Gündelik hayatın akışı içinde okumak, önemli bir zaman dilimini kapsıyor benim için. Hele bir kitap çalışması sona ermiş ve nefeslenmeye hazırlanıyorsam, “Depoyu full’lemek” diye adlandırdığım bir dinlenme sürecine giriyor ve kitapların arasına iyice gömülüyorum. Okumak kadar, film izlemek ve müzik dinlemek de besliyor beni; hücrelerimi doldurarak, bir sonraki çalışmaya hazırlıyor. Elbette, gezi ve yolculukların da yazma sürecimi beslediğini belirtmeliyim: Sözgelimi yakın zamanda Göcek’te yaşadığım bir kış tatili, “Tavuskuşu Güncesi”nin ortaya çıkmasına hatırı sayılır katkıda bulundu. Tıpkı, “Günbatımı Fandango” adlı romanımın biçimlenmesinde Assos ve Kazdağı’nın belirleyici rolü olması gibi.

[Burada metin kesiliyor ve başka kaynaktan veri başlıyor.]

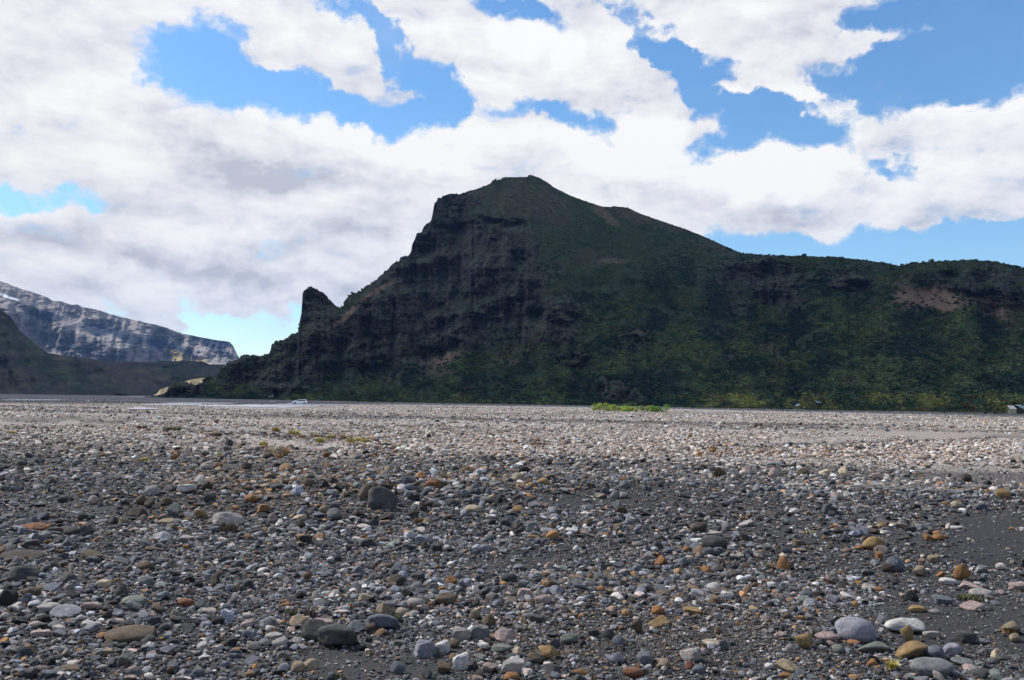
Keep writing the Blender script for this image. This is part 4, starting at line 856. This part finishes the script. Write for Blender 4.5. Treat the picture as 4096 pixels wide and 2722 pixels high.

Kendimi hazır hissettiğimde, yani “neyi” yazacağım netleşip zihnimde kabaca bir yol haritası oluştuğunda, yazma süreci de başlıyor. İlk çekirdek zihnimde oluştuğu andan itibaren artık uzunca bir süre bu düşünceyle halvet olacağımı biliyorum. Peki nedir bu “ilk çekirdek”? Bir sinopsis mi, bir ana tema mı, okurla paylaşmak ya da onun dikkatini çekmek istediğim bir olgu mu? Yanıtlaması zor olan şey, bu. Ne zaman ve nasıl oluşuyor bir roman fikri?

“Şimdi falan konuyu ele alan bir roman yazayım” diye yola çıkmak da mümkündür belki ve böyle çalışan yazarlar olabilir, bilemiyorum. Ama benim yazma sürecim pek böyle değil. Zihnimde dolaşıp duran dağınık düşünce parçacıklarının, aslında “kendini yazdırmak” isteyen bir romana ait öncü ipuçları olduğunu fark etmem bile, biraz zaman alıyor. Kimi zaman, uçuşan düşünceler arasında biçimlendiğini hissettiğim kısacık bir diyalog oluyor çıkış noktası; kimi zaman gözümün önünde beliren hayli karışık bir görüntü ya da yaşam kesiti. Çoğunlukla buna bir müzik parçası eşlik ediyor ya da düşüncenin oluşmasını besliyor, hatta belki de tetikliyor.

Sözgelimi, “Günbatımı Fandango”yu yazmaya başlamadan önce, iki şarkı sürekli yankılanıp duruyordu zihnimde: “Windmills Of Your Mind” ve “Bei Mir Bist Du Schön”. Roman için gerekli olan ilk çekirdekse henüz ufukta görünmeye başlamıştı: Belleğiyle ilgili sorunlar yaşayan genç bir gazeteci; bir santral inşaatı sırasında sürpriz biçimde keşfedilen, bilinmeyen bir döneme ait çok eski bir tapınak ve beklenmedik bir anda ortaya çıkıveren eski sevgili. Birbiriyle bağlantısız görünen bu unsurları bir araya getiren dokuma iplikleri de, sözünü ettiğim şarkılar (ve daha başkaları) oldu.

Tavuskuşu Güncesi”, yakın tarihte yaşanan değişim sancılarının bıraktığı izlerden, çocukluğun koridorlarında kalmış travmalara; Mozart’ın nağmelerinde anlatım bulan “matematik”ten, Hindu inancındaki “mantra”lara ve Ezidi sembollerine; ülkedeki siyasi mücadele tarihinin ruhlarda bıraktığı travmatik izlerden, belki de her şeyi önemsiz kılacak kadar çarpıcı “bir başka gerçekliğe” uzanan dokusuyla, yeni yılda okurlarla buluşacak. Dediğim gibi, “az kaldı”.